Durante questo campo a Napoli, con il gruppo con cui sto camminando, abbiamo riflettuto sul significato del luogo da cui proveniamo. È un’esperienza particolare quella di allontanarsi fisicamente dalla propria casa per comprendere meglio se essa sia davvero un luogo di benessere o, talvolta, una prigione silenziosa. Proprio questo è il messaggio della prima lettura: il racconto dell'uscita del popolo d’Israele dall’Egitto.
 Per secoli — circa quattrocento anni — gli israeliti avevano vissuto lì, ed erano ormai nati e cresciuti in terra egiziana. Ma nonostante tutto, quella terra non era casa: era un luogo di schiavitù, di ingiustizia, di fatica e oppressione. L’Egitto era divenuto sinonimo di sofferenza, anche se ormai parte della loro storia più antica. Tuttavia, la liberazione non è semplice: il cammino verso la libertà inizia con una fuga che ha subito il sapore della minaccia, dell’inseguimento, della paura.
 Paura della libertà: quando il passato ci sembra migliore
 Non è strano che il popolo, pur soffrendo, fatichi a staccarsi da quella terra. Una volta iniziato il cammino, nel deserto, ecco l’incertezza: “Perché ci hai portati via? Non stavamo poi così male...”. La fame, la fatica, il timore di essere raggiunti e uccisi dal potente esercito egiziano rendono opaco il ricordo della schiavitù.
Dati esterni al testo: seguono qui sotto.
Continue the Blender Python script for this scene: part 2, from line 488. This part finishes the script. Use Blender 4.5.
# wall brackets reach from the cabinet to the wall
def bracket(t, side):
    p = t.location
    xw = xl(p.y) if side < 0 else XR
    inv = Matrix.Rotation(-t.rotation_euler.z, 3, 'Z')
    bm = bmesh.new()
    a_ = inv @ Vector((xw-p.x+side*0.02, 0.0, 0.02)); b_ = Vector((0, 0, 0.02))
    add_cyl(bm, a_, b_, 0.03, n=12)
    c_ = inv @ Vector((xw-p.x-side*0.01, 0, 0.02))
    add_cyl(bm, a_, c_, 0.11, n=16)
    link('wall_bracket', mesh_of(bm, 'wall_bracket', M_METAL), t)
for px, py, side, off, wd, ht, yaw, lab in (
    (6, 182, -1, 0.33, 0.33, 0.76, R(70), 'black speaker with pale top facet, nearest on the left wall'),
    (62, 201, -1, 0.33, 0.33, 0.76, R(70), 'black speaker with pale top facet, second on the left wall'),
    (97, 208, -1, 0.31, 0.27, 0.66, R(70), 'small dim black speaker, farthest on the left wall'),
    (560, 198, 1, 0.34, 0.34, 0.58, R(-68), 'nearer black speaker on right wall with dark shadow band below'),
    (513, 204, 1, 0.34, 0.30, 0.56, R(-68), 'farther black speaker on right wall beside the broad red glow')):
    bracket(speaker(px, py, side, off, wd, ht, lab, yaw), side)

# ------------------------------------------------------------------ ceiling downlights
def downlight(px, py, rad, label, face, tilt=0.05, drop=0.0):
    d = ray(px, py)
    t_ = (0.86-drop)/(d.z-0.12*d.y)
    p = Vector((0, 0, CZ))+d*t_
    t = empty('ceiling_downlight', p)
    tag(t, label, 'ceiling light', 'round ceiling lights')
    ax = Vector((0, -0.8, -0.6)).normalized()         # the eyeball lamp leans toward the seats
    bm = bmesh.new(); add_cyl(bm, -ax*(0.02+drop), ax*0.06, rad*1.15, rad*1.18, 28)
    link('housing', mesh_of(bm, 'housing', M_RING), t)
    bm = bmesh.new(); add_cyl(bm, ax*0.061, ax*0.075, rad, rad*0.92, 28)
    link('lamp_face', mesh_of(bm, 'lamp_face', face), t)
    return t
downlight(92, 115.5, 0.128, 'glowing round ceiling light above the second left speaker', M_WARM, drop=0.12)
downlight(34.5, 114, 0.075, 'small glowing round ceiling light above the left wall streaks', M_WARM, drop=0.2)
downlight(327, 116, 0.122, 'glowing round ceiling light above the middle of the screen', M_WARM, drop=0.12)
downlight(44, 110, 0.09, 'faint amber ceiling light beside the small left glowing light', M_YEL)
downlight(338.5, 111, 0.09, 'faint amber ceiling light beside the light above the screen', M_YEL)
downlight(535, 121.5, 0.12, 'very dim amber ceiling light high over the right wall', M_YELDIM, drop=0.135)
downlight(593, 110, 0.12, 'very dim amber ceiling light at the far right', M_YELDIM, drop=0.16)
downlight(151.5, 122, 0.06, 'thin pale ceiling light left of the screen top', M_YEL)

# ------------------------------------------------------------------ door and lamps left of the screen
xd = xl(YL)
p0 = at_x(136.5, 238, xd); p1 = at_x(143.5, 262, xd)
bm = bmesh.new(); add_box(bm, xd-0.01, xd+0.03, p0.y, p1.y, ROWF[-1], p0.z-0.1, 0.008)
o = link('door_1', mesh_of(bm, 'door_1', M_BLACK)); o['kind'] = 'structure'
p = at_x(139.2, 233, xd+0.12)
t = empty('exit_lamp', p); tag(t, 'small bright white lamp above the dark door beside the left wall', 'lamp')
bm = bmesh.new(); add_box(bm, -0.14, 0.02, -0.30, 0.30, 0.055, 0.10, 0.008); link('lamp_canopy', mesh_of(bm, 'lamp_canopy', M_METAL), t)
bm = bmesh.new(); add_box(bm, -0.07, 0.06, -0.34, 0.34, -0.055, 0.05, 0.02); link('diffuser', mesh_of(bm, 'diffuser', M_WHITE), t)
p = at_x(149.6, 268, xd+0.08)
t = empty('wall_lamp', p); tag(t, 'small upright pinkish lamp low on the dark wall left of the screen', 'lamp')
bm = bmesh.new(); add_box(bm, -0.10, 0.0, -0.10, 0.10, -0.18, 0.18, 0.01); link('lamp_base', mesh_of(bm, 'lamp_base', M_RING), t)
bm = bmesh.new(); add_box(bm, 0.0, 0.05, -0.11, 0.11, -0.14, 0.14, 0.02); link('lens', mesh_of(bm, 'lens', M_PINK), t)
A volte, pur di non affrontare l’ignoto, siamo disposti a tornare indietro, anche in luoghi dove si soffriva.
 Ma qui interviene la voce di Mosè, e quella del Signore: “Non abbiate paura”. Davanti al popolo in fuga c’è un esercito con cavalli e carri, e loro sono solo a piedi. Eppure il Signore promette che sarà Lui a combattere. Ci chiede solo di continuare a camminare. Questo ci tocca profondamente: la libertà non è facile, comporta delle lotte interiori ed esteriori, ma è Dio che le rende possibili, se noi restiamo in cammino.
 Profeti strani e messaggi di salvezza
 Il Vangelo di oggi ci parla di Giona: un profeta riluttante, che non voleva seguire la volontà di Dio. Eppure, proprio lui, mandato in una città nemica di Israele, ottiene ascolto. È accolto come portatore di un messaggio vero, di conversione e di vita. Questo ci fa pensare a quante volte anche nella nostra vita arrivano “profeti strani”, magari non facilmente catalogabili o inquadrabili, che però portano parole di speranza, che ci aprono gli occhi su un’altra possibilità di vita.
 Sono queste le figure che Dio ci manda per aiutarci a uscire dalle nostre schiavitù quotidiane. Sono voci che ci dicono che un cammino nuovo è possibile, una vita nuova, non più da schiavi, ma da figli.
 Il cammino di Gesù: dalla croce alla libertà
 Il cammino della libertà, il vero esodo dalle nostre schiavitù interiori, ci è stato mostrato in pienezza da Gesù. È Lui che ha dato la vita per noi, per renderci davvero liberi. Non ha combattuto con carri e cavalli, ma con l’amore e il dono di sé. La sua morte e risurrezione sono per noi la strada aperta verso la terra promessa.
 Ogni volta che celebriamo l’Eucaristia, rinnoviamo questo dono. È un’occasione concreta per dire grazie e per ritrovare la forza di non tornare indietro, di non cedere alla paura, di continuare a camminare, giorno dopo giorno, verso quella terra buona dove non saremo più schiavi, ma liberi figli amati.
 Grazie, Signore, per ogni passo che ci permetti di fare fuori dall’Egitto. Grazie per la libertà che ci offri, anche se ci fa paura. Resta con noi nel cammino.